When words get in the way

I am going to complain about Tron:Legacy right now, and there’s bound to be some spoiler-grade information in here, so consider that your warning.

A little background: I am not one of the loyal audience who hold the original TRON movie in a place of reverence in their heart. I don’t even know if  I’ve seen the whole movie, to be honest. My parents took me to very few movies, so most of my childhood exposure to motion pictures was on tv, and I tend to flip channels aggressively as soon as my attention wanders or a commercial comes on. Nevertheless, I do appreciate the aesthetic of the movies. The soundtrack of Legacy is fantastic, crafted by the robotic duo in Daft Punk. It’s a shame that the script gets in the way of the visual and musical presentation.

Oh, the ruinous dialogue. Scraps of sentences swept up from the big pile of terrible action movie clichés, mashed together with awkward exposition and terrible hippie nonsense, to form a continuous string of cringe-inducing mouth noise. If only they had removed the dialogue and double the soundtrack.

The plot is also a mess, cribbing elements from other popular movies but adding nothing new to the interpretation. There is a huge setup for a plot twist involving the self-interested program named Zeus, but that potential is thrown out the window in a big,pointless explosion.
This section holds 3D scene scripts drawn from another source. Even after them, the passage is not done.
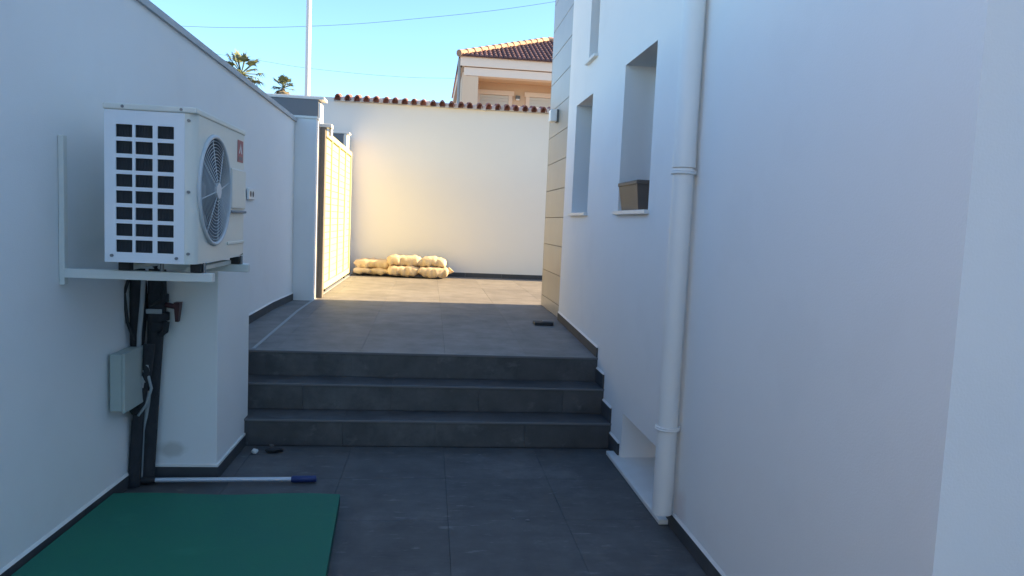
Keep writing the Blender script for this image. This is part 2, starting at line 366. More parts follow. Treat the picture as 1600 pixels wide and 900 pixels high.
# ------------------------------------------------------------------ white house on the right
hs = thing('white_house', 'white rendered house on the right with deep window recesses and a stone clad far corner', 'house')
W1 = (5.93, 6.60, 1.61, 2.57); W2 = (4.235, 4.94, 1.61, 2.588); WU = (5.84, 6.17, 2.86, 4.3); NI = (3.70, 4.52, .014, .318)
holed_wall(XR, 1.63, 7.00, -.05, 6.2, [W1, W2, WU, NI], .26).build('wall', 'plaster', hs)
MB().box(XR+.3, 4.6, 1.63, 8.19, 6.195, 6.25).build('roof_slab', 'coping', hs)
mb = MB(); mb.add([(XR, 1.63, -.05), (4.6, 1.63, -.05), (4.6, 1.63, 6.2), (XR, 1.63, 6.2)], [(0, 1, 2, 3)])
mb.build('rear_wall', 'plaster', hs)
MB().box(4.4, 9, -8, 1.625, -.05, 4.85).build('unseen_shade_wing', 'plaster', hs)  # unseen wing added to keep sun off the patio; height sets the bounce light
mb = MB(); mb.box(XR+.032, 4.6, 7.0, 8.19, .0, 6.19); mb.build('corner_wall', 'plaster', hs)
for (a, b, c, d), nm in ((W1, 0), (W2, 1), (WU, 2)):
    X = XR+.26; f = .045
    fr = MB().box(X-.05, X-.001, a+.001, a+f, c+.001, d-.001).box(X-.05, X-.001, b-f, b-.001, c+.001, d-.001).box(X-.05, X-.001, a+f, b-f, c+.001, c+f).box(X-.05, X-.001, a+f, b-f, d-f, d-.001).build('window_frame', 'alu', hs)
    MB().box(X-.03, X-.02, a+f, b-f, c+f, d-f).build('pane', 'glass', fr)
    MB().bbox(XR-.032, X-.055, a-.02, b+.02, c-.022, c+.004, .003).build('sill', 'sill', hs)
MB().bbox(XR-.060, XR+.25, 3.52, 4.66, .0025, .028, .004).build('vent_sill', 'sill', hs)
# skirting: at the patio, up the steps, on the terrace
SK = XR-.012
def right_skirt(a, b, za, zb, h=.072):
    MB().hexa([(SK, a, za), (XR-.0005, a, za), (XR-.0005, b, zb), (SK, b, zb)], [(SK, a, za+h), (XR-.0005, a, za+h), (XR-.0005, b, zb+h), (SK, b, zb+h)]).build('skirting_tile', 'skirt', hs)
    MB().hexa([(SK+.001, a, za+h), (XR-.0005, a, za+h), (XR-.0005, b, zb+h), (SK+.001, b, zb+h)], [(XR-.003, a, za+h+.012), (XR-.0005, a, za+h+.012), (XR-.0005, b, zb+h+.012), (XR-.003, b, zb+h+.012)]).build('skirting_bead', 'bead', hs)
y = 3.58
while y > 1.7: right_skirt(max(y-.6, 1.62), y-.002, .002, .002); y -= .6
right_skirt(4.665, 4.797, .002, .002, .105)
right_skirt(4.555, 4.663, .030, .030, .077)
right_skirt(4.80, 5.043, .176, .176, .100); right_skirt(5.05, 5.283, .356, .356, .100)
y = 5.287
while y < 6.95: right_skirt(y, min(y+.58, 6.99)-.002, ZU(y)+.001, ZU(min(y+.58, 6.99))+.001); y += .58
# cladding slabs
z = .592; k = 0
J = [.592, .715, 1.003, 1.291, 1.579, 1.867]
while J[-1] < 6.1: J.append(J[-1]+.288)
MB().box(XR+.024, XR+.031, 7.0005, 8.205, .59, 6.18).build('cladding_backing', 'stone_joint', hs)
for a, b in zip(J[:-1], J[1:]):
    MB().bbox(XR+.012+random.uniform(0, .0012), XR+.0235, 7.0006, 8.21, a+.003, b-.003, .0015).build('cladding_slab', 'stone', hs)
MB().box(XR+.012, 4.6, 8.195, 8.21, .59, 6.15).build('cladding_return', 'stone', hs)

# wall lamp on the cladding
wl = thing('wall_lamp', 'small white square wall lamp on the stone cladding', 'lamp')
MB().bbox(XR-.006, XR+.0115, 7.62, 7.73, 2.56, 2.69, .003).build('back_plate', 'lamp_body', wl)
MB().bbox(XR-.075, XR-.006, 7.615, 7.735, 2.565, 2.685, .008).build('lamp_shade', 'lamp_white', wl)

# planter in the nearer window
pl = thing('planter', 'brown tapered planter box on the sill of the nearer window recess', 'planter')
def taper(x0, x1, y0, y1, z0, z1, i):
    return ([(x0+i, y0+i, z0), (x1-i, y0+i, z0), (x1-i, y1-i, z0), (x0+i, y1-i, z0)], [(x0, y0, z1), (x1, y0, z1), (x1, y1, z1), (x0, y1, z1)])
MB().hexa(*taper(1.262, 1.435, 4.47, 4.91, 1.615, 1.775, .022)).build('planter_body', 'planter', pl)
MB().bbox(1.256, 1.440, 4.463, 4.918, 1.7755, 1.800, .004).build('planter_rim', 'planter', pl)
MB().box(1.27, 1.425, 4.48, 4.90, 1.8005, 1.803).build('soil', 'soil', pl)

# downpipe
dp = thing('downpipe', 'white plastic downpipe clamped to the white house wall on the right', 'pipe')
px, py = 1.207, 3.475
MB().tube([(px, py, .085), (px, py, 1.80)], .050, 24).build('lower_pipe', 'pvc', dp)
MB().tube([(px, py, 1.802), (px, py, 1.86), (px, py, 1.90), (px, py, 6.0)], .052, 24, rs=[.0565, .0565, .0535, .0535]).build('upper_pipe', 'pvc', dp)
for zc in (1.775, .517):
    cl = MB().torus((px, py, zc), (0, 0, 1), .0555, .0065, 28, 6).torus((px, py, zc+.010), (0, 0, 1), .0545, .0055, 28, 6)
    cl.box(px+.045, XR, py-.010, py+.010, zc-.007, zc+.012).box(px-.012, px+.02, py+.05, py+.075, zc-.006, zc+.011).build('clamp', 'pvc', dp)

# ------------------------------------------------------------------ stub wall, gate, gate piers
st = thing('wall_stub', 'short white wall end standing square to the boundary wall in front of the gate', 'wall')
MB().bbox(XL(7.95)-.15, -1.205, 7.953, 8.115, .3, 2.49, .004).build('stub_body', 'plaster', st)
MB().bbox(XL(7.95)-.02, -1.198, 7.940, 8.125, 2.4905, 2.515, .003).build('stub_cap', 'sill', st)
gp = thing('gate_pier', 'nearer dark grey gate pier rising above the white wall end, with a sunlit side', 'pier')
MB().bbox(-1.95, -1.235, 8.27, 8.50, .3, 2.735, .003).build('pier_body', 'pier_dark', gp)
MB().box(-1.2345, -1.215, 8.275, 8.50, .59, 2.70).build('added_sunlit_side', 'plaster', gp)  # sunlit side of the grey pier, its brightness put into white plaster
MB().bbox(-1.97, -1.175, 8.262, 8.51, 2.736, 2.765, .003).build('pier_cap', 'sill', gp)
g2 = thing('gate_pier', 'farther dark grey gate pier behind the far end of the cream gate', 'pier')
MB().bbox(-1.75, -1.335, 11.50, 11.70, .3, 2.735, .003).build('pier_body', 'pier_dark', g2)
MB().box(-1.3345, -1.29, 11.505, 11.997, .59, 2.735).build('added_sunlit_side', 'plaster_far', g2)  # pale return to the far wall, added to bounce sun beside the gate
MB().bbox(-1.76, -1.25, 11.495, 11.71, 2.736, 2.76, .003).build('pier_cap', 'sill', g2)

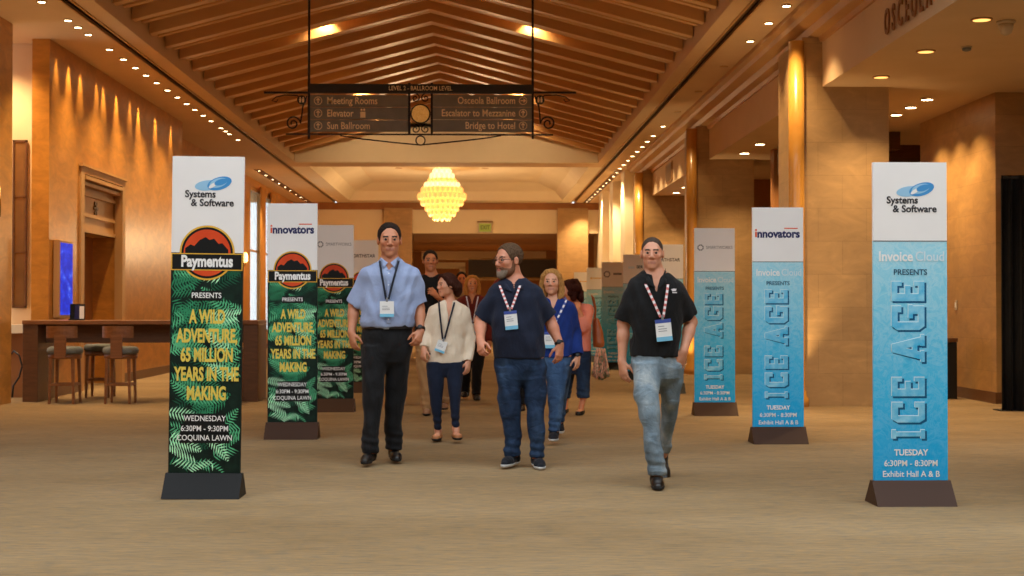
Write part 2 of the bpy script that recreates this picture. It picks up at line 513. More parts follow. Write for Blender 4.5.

The actors do  the best they can with the awfulness forced upon them, but Jeff Bridges can only do so  much. And the rubbery computer version of young Jeff is stuck firmly in the uncanny valley and is uncomfortable to watch, though this is considerably amplified by the wretched speeches compu-Jeff has to deliver.

As a dad, I have a personal beef with this movie. The main characters father is trapped in a computerland for 12 years. He has not seen him since he was 12. His father has realized during his exile that his son was the best part of his life (“Perfection was right in front of me the whole time”). And yet, at their reunion neither one of them says ‘I love you’. Not once. Not even at the big climax of the movie where the fate of the electro-world is being decided. THEY GO THE WHOLE MOVIE WITHOUT TELLING EACH OTHER ‘I LOVE YOU’. I can tell you that the first thing that comes out of my mouth after I’ve been away from Max for as little as an hour is ‘I love you’. But these two jerks can’t be bothered.

Oh sure, you get the cliché Hollywood man-tear in the corner of their eyes, but that does not cut it. Especially from a father character who is spouting terrible hippie talk throughout the movie. Hippies tell their waiters they love them when the food arrives hot.